--- start Provided entries ---

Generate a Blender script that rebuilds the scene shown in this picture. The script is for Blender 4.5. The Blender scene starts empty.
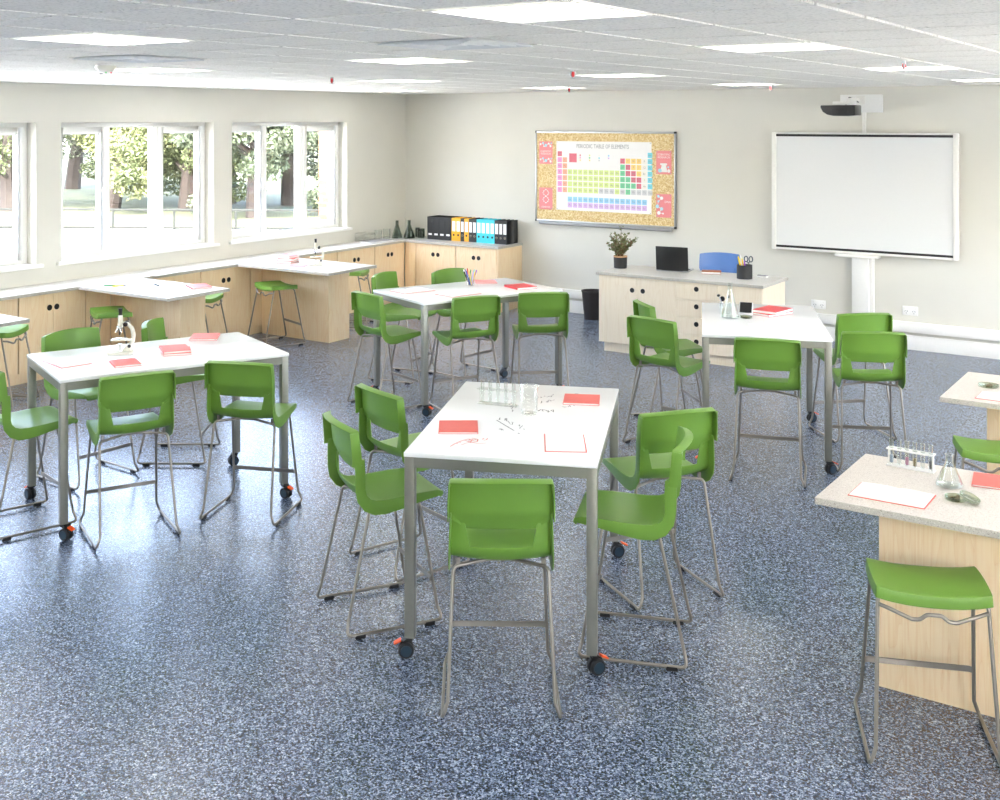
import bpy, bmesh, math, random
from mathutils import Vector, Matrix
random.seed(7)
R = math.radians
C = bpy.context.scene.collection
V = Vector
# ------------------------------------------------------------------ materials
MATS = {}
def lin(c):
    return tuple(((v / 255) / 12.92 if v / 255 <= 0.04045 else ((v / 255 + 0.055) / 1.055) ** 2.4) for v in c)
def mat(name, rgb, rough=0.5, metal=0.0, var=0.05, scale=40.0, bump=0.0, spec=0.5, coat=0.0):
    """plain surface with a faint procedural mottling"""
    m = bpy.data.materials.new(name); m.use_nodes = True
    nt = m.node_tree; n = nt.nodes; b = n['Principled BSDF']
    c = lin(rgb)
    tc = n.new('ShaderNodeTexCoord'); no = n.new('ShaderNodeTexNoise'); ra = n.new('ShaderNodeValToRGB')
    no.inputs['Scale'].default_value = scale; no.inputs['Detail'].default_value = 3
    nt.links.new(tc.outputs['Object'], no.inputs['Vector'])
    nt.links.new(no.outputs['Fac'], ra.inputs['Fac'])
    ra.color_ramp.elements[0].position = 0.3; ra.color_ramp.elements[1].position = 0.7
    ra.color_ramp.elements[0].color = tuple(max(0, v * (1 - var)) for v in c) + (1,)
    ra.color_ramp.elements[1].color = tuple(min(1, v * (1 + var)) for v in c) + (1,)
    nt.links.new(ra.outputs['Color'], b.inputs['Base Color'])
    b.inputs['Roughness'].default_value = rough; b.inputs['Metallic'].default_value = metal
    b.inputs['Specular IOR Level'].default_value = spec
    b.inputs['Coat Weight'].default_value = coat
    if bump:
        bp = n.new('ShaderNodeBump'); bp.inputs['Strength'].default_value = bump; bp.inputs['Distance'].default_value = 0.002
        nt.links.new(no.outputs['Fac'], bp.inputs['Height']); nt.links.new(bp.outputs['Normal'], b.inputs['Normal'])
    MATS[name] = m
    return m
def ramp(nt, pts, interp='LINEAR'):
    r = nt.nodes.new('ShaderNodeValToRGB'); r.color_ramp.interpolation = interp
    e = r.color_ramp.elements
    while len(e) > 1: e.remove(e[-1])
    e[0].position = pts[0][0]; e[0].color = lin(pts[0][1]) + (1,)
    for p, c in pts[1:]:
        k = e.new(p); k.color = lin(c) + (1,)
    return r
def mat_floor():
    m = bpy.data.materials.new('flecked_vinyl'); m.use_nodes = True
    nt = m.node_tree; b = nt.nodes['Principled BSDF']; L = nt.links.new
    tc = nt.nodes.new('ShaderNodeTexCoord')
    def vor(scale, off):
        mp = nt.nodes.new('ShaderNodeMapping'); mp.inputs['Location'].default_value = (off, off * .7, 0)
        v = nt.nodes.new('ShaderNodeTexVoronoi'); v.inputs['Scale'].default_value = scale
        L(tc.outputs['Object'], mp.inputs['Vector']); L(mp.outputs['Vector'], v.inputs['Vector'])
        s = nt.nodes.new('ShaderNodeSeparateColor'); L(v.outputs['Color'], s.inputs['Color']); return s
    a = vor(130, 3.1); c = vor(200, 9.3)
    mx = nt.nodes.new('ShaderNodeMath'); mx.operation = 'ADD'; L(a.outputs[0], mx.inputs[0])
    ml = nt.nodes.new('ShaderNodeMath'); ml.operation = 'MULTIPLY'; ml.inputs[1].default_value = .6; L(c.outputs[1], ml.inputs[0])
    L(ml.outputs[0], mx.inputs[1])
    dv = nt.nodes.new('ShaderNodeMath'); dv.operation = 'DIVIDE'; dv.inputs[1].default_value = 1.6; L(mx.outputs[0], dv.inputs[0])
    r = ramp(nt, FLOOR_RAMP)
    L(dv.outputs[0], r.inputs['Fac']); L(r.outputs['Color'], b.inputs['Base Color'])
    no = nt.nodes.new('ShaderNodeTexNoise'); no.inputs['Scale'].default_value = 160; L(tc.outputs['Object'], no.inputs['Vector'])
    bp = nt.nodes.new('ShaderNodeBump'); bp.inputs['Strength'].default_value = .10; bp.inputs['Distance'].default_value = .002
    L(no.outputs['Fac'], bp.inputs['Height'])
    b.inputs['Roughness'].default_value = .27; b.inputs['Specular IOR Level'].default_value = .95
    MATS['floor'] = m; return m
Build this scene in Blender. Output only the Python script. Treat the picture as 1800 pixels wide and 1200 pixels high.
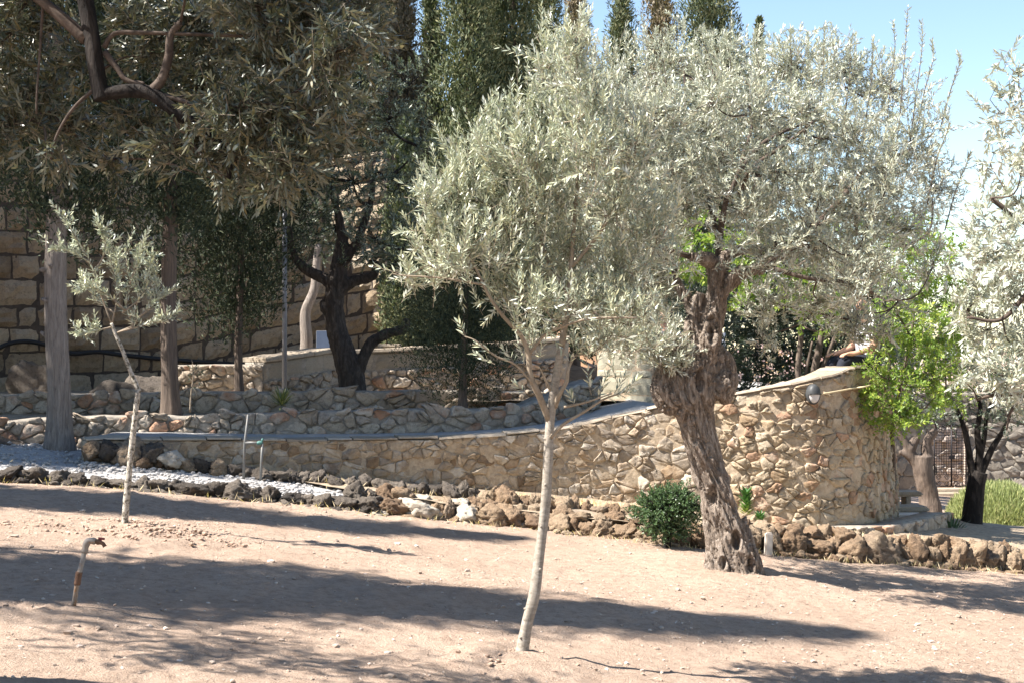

--- end Provided entries ---

__Instructions for the task__. Make a word-for-word copy of the entries, without any pictures.

__Problem solution__.
Generate a Blender script that rebuilds the scene shown in this picture. The script is for Blender 4.5. The Blender scene starts empty.
import bpy, bmesh, math, random
from mathutils import Vector, Matrix
random.seed(7)
R = math.radians
C = bpy.context.scene.collection
V = Vector
# ------------------------------------------------------------------ materials
MATS = {}
def lin(c):
    return tuple(((v / 255) / 12.92 if v / 255 <= 0.04045 else ((v / 255 + 0.055) / 1.055) ** 2.4) for v in c)
def mat(name, rgb, rough=0.5, metal=0.0, var=0.05, scale=40.0, bump=0.0, spec=0.5, coat=0.0):
    """plain surface with a faint procedural mottling"""
    m = bpy.data.materials.new(name); m.use_nodes = True
    nt = m.node_tree; n = nt.nodes; b = n['Principled BSDF']
    c = lin(rgb)
    tc = n.new('ShaderNodeTexCoord'); no = n.new('ShaderNodeTexNoise'); ra = n.new('ShaderNodeValToRGB')
    no.inputs['Scale'].default_value = scale; no.inputs['Detail'].default_value = 3
    nt.links.new(tc.outputs['Object'], no.inputs['Vector'])
    nt.links.new(no.outputs['Fac'], ra.inputs['Fac'])
    ra.color_ramp.elements[0].position = 0.3; ra.color_ramp.elements[1].position = 0.7
    ra.color_ramp.elements[0].color = tuple(max(0, v * (1 - var)) for v in c) + (1,)
    ra.color_ramp.elements[1].color = tuple(min(1, v * (1 + var)) for v in c) + (1,)
    nt.links.new(ra.outputs['Color'], b.inputs['Base Color'])
    b.inputs['Roughness'].default_value = rough; b.inputs['Metallic'].default_value = metal
    b.inputs['Specular IOR Level'].default_value = spec
    b.inputs['Coat Weight'].default_value = coat
    if bump:
        bp = n.new('ShaderNodeBump'); bp.inputs['Strength'].default_value = bump; bp.inputs['Distance'].default_value = 0.002
        nt.links.new(no.outputs['Fac'], bp.inputs['Height']); nt.links.new(bp.outputs['Normal'], b.inputs['Normal'])
    MATS[name] = m
    return m
def ramp(nt, pts, interp='LINEAR'):
    r = nt.nodes.new('ShaderNodeValToRGB'); r.color_ramp.interpolation = interp
    e = r.color_ramp.elements
    while len(e) > 1: e.remove(e[-1])
    e[0].position = pts[0][0]; e[0].color = lin(pts[0][1]) + (1,)
    for p, c in pts[1:]:
        k = e.new(p); k.color = lin(c) + (1,)
    return r
def mat_floor():
    m = bpy.data.materials.new('flecked_vinyl'); m.use_nodes = True
    nt = m.node_tree; b = nt.nodes['Principled BSDF']; L = nt.links.new
    tc = nt.nodes.new('ShaderNodeTexCoord')
    def vor(scale, off):
        mp = nt.nodes.new('ShaderNodeMapping'); mp.inputs['Location'].default_value = (off, off * .7, 0)
        v = nt.nodes.new('ShaderNodeTexVoronoi'); v.inputs['Scale'].default_value = scale
        L(tc.outputs['Object'], mp.inputs['Vector']); L(mp.outputs['Vector'], v.inputs['Vector'])
        s = nt.nodes.new('ShaderNodeSeparateColor'); L(v.outputs['Color'], s.inputs['Color']); return s
    a = vor(130, 3.1); c = vor(200, 9.3)
    mx = nt.nodes.new('ShaderNodeMath'); mx.operation = 'ADD'; L(a.outputs[0], mx.inputs[0])
    ml = nt.nodes.new('ShaderNodeMath'); ml.operation = 'MULTIPLY'; ml.inputs[1].default_value = .6; L(c.outputs[1], ml.inputs[0])
    L(ml.outputs[0], mx.inputs[1])
    dv = nt.nodes.new('ShaderNodeMath'); dv.operation = 'DIVIDE'; dv.inputs[1].default_value = 1.6; L(mx.outputs[0], dv.inputs[0])
    r = ramp(nt, FLOOR_RAMP)
    L(dv.outputs[0], r.inputs['Fac']); L(r.outputs['Color'], b.inputs['Base Color'])
    no = nt.nodes.new('ShaderNodeTexNoise'); no.inputs['Scale'].default_value = 160; L(tc.outputs['Object'], no.inputs['Vector'])
    bp = nt.nodes.new('ShaderNodeBump'); bp.inputs['Strength'].default_value = .10; bp.inputs['Distance'].default_value = .002
    L(no.outputs['Fac'], bp.inputs['Height'])
    b.inputs['Roughness'].default_value = .27; b.inputs['Specular IOR Level'].default_value = .95
    MATS['floor'] = m; return m
Build this scene in Blender. Output only the Python script. Treat the picture as 1800 pixels wide and 1200 pixels high.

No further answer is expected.